Dataset extract:
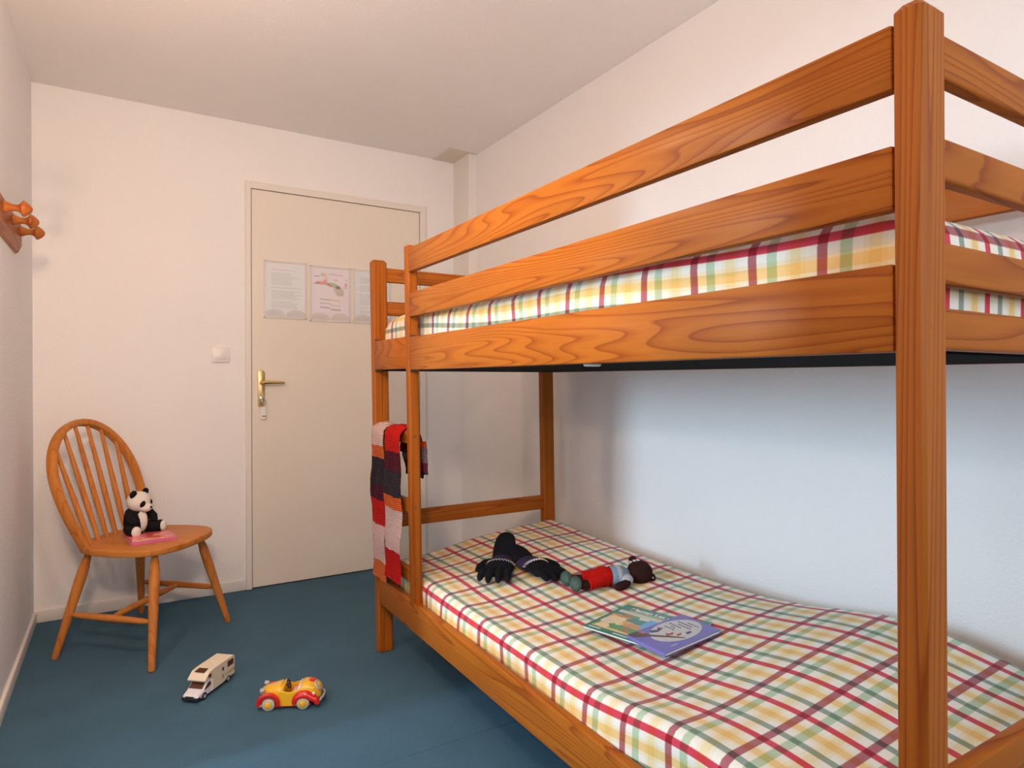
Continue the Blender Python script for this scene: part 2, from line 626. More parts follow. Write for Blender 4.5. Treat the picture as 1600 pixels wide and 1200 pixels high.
text_sheet('notice_text_a', (0.80, 0.85, 0.88), 3.0)
text_sheet('notice_text_b', (0.78, 0.85, 0.88), 11.0)
plain('notice_pink', (0.86, 0.79, 0.85), 0.6, var=0.02)
t = NT('clear_sleeve')
t.base((0.97, 0.95, 0.93))
t.set(Roughness=0.12)
t.b.inputs['Alpha'].default_value = 0.16
MATS['clear_sleeve'] = t.m
plain('sleeve_edge', (0.84, 0.80, 0.74), 0.25, var=0.02)
plain('sleeve_pocket', (0.60, 0.59, 0.585), 0.3, var=0.03)
plain('sleeve_pocket_pink', (0.68, 0.58, 0.58), 0.3, var=0.03)
for nm, c in dict(p_green=(.36, .52, .28), p_olive=(.55, .50, .28), p_red=(.80, .25, .20), p_orange=(.85, .55, .30),
                  p_blue=(.20, .32, .62), p_violet=(.45, .38, .55), p_grey=(.25, .22, .22), p_lime=(.50, .62, .38)).items():
    plain(nm, c, 0.6, var=0.05)


def uvquad(name, x0, x1, z0, z1, y, mat, parent):
    me = bpy.data.meshes.new(name)
    o3 = ORIG.get(parent.name, Vector((0, 0, 0)))
    th = .0006
    vs = [(x0, y, z0), (x1, y, z0), (x1, y, z1), (x0, y, z1), (x0, y + th, z0), (x1, y + th, z0), (x1, y + th, z1), (x0, y + th, z1)]
    fs = [(0, 1, 2, 3), (5, 4, 7, 6), (1, 5, 6, 2), (4, 0, 3, 7), (3, 2, 6, 7), (4, 5, 1, 0)]
    me.from_pydata([Vector(v) - o3 for v in vs], [], fs)
    uvl = me.uv_layers.new(name='UVMap')
    for p in me.polygons:
        for li, vi in zip(p.loop_indices, p.vertices):
            v = vs[vi]
            uvl.data[li].uv = ((v[0] - x0) / (x1 - x0), (v[2] - z0) / (z1 - z0))
    me.materials.append(MATS[mat])
    return link(bpy.data.objects.new(name, me), parent)


def notice(x0, x1, z0, z1, mat, pocket, label):
    y = YB - .0118
    n = thing('door_notice', label, 'notice', ((x0 + x1) / 2, YB - .010, z0), 0, 'notices in clear sleeves on the door', world=True)
    uvquad('sheet', x0 + .008, x1 - .008, z0 + .010, z1 - .010, y, mat, n)
    # pocket scallops at the foot of the sleeve
    w = (x1 - x0) / 2
    for i in range(2):
        cx = x0 + w * (i + .5)
        ar = []
        for k in range(17):
            a = PI * k / 16
            ar.append((cx + w * .48 * math.cos(a), z0 + .012 + .036 * math.sin(a)))
        m = Matrix(((1, 0, 0, 0), (0, 0, -1, y - .0006), (0, 1, 0, 0), (0, 0, 0, 1)))
        obj('pocket', MB().prism(ar, 0, .0005, m), pocket, n, smooth=False)
        arc = MB().tube([(cx + w * .40 * math.cos(PI * k / 16), y - .0014, z0 + .013 + .026 * math.sin(PI * k / 16)) for k in range(17)], .0012, 6)
        obj('pocket_edge', arc, 'sleeve_edge', n)
    sl = MB().box(x0, x1, y - .0042, y - .0036, z0, z1, .0002, 1)
    obj('sleeve', sl, 'clear_sleeve', n)
    for (a, b, c, d) in ((x0, x0 + .006, z0, z1), (x1 - .006, x1, z0, z1), (x0, x1, z0, z0 + .007), (x0, x1, z1 - .006, z1)):
        obj('sleeve_seam', MB().box(a, b, y - .0036, y + .0008, c, d, .0002, 1), 'sleeve_edge', n)
    return n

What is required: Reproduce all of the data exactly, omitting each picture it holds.

Written solution:
Continue the Blender Python script for this scene: part 2, from line 626. More parts follow. Write for Blender 4.5. Treat the picture as 1600 pixels wide and 1200 pixels high.
text_sheet('notice_text_a', (0.80, 0.85, 0.88), 3.0)
text_sheet('notice_text_b', (0.78, 0.85, 0.88), 11.0)
plain('notice_pink', (0.86, 0.79, 0.85), 0.6, var=0.02)
t = NT('clear_sleeve')
t.base((0.97, 0.95, 0.93))
t.set(Roughness=0.12)
t.b.inputs['Alpha'].default_value = 0.16
MATS['clear_sleeve'] = t.m
plain('sleeve_edge', (0.84, 0.80, 0.74), 0.25, var=0.02)
plain('sleeve_pocket', (0.60, 0.59, 0.585), 0.3, var=0.03)
plain('sleeve_pocket_pink', (0.68, 0.58, 0.58), 0.3, var=0.03)
for nm, c in dict(p_green=(.36, .52, .28), p_olive=(.55, .50, .28), p_red=(.80, .25, .20), p_orange=(.85, .55, .30),
                  p_blue=(.20, .32, .62), p_violet=(.45, .38, .55), p_grey=(.25, .22, .22), p_lime=(.50, .62, .38)).items():
    plain(nm, c, 0.6, var=0.05)


def uvquad(name, x0, x1, z0, z1, y, mat, parent):
    me = bpy.data.meshes.new(name)
    o3 = ORIG.get(parent.name, Vector((0, 0, 0)))
    th = .0006
    vs = [(x0, y, z0), (x1, y, z0), (x1, y, z1), (x0, y, z1), (x0, y + th, z0), (x1, y + th, z0), (x1, y + th, z1), (x0, y + th, z1)]
    fs = [(0, 1, 2, 3), (5, 4, 7, 6), (1, 5, 6, 2), (4, 0, 3, 7), (3, 2, 6, 7), (4, 5, 1, 0)]
    me.from_pydata([Vector(v) - o3 for v in vs], [], fs)
    uvl = me.uv_layers.new(name='UVMap')
    for p in me.polygons:
        for li, vi in zip(p.loop_indices, p.vertices):
            v = vs[vi]
            uvl.data[li].uv = ((v[0] - x0) / (x1 - x0), (v[2] - z0) / (z1 - z0))
    me.materials.append(MATS[mat])
    return link(bpy.data.objects.new(name, me), parent)


def notice(x0, x1, z0, z1, mat, pocket, label):
    y = YB - .0118
    n = thing('door_notice', label, 'notice', ((x0 + x1) / 2, YB - .010, z0), 0, 'notices in clear sleeves on the door', world=True)
    uvquad('sheet', x0 + .008, x1 - .008, z0 + .010, z1 - .010, y, mat, n)
    # pocket scallops at the foot of the sleeve
    w = (x1 - x0) / 2
    for i in range(2):
        cx = x0 + w * (i + .5)
        ar = []
        for k in range(17):
            a = PI * k / 16
            ar.append((cx + w * .48 * math.cos(a), z0 + .012 + .036 * math.sin(a)))
        m = Matrix(((1, 0, 0, 0), (0, 0, -1, y - .0006), (0, 1, 0, 0), (0, 0, 0, 1)))
        obj('pocket', MB().prism(ar, 0, .0005, m), pocket, n, smooth=False)
        arc = MB().tube([(cx + w * .40 * math.cos(PI * k / 16), y - .0014, z0 + .013 + .026 * math.sin(PI * k / 16)) for k in range(17)], .0012, 6)
        obj('pocket_edge', arc, 'sleeve_edge', n)
    sl = MB().box(x0, x1, y - .0042, y - .0036, z0, z1, .0002, 1)
    obj('sleeve', sl, 'clear_sleeve', n)
    for (a, b, c, d) in ((x0, x0 + .006, z0, z1), (x1 - .006, x1, z0, z1), (x0, x1, z0, z0 + .007), (x0, x1, z1 - .006, z1)):
        obj('sleeve_seam', MB().box(a, b, y - .0036, y + .0008, c, d, .0002, 1), 'sleeve_edge', n)
    return n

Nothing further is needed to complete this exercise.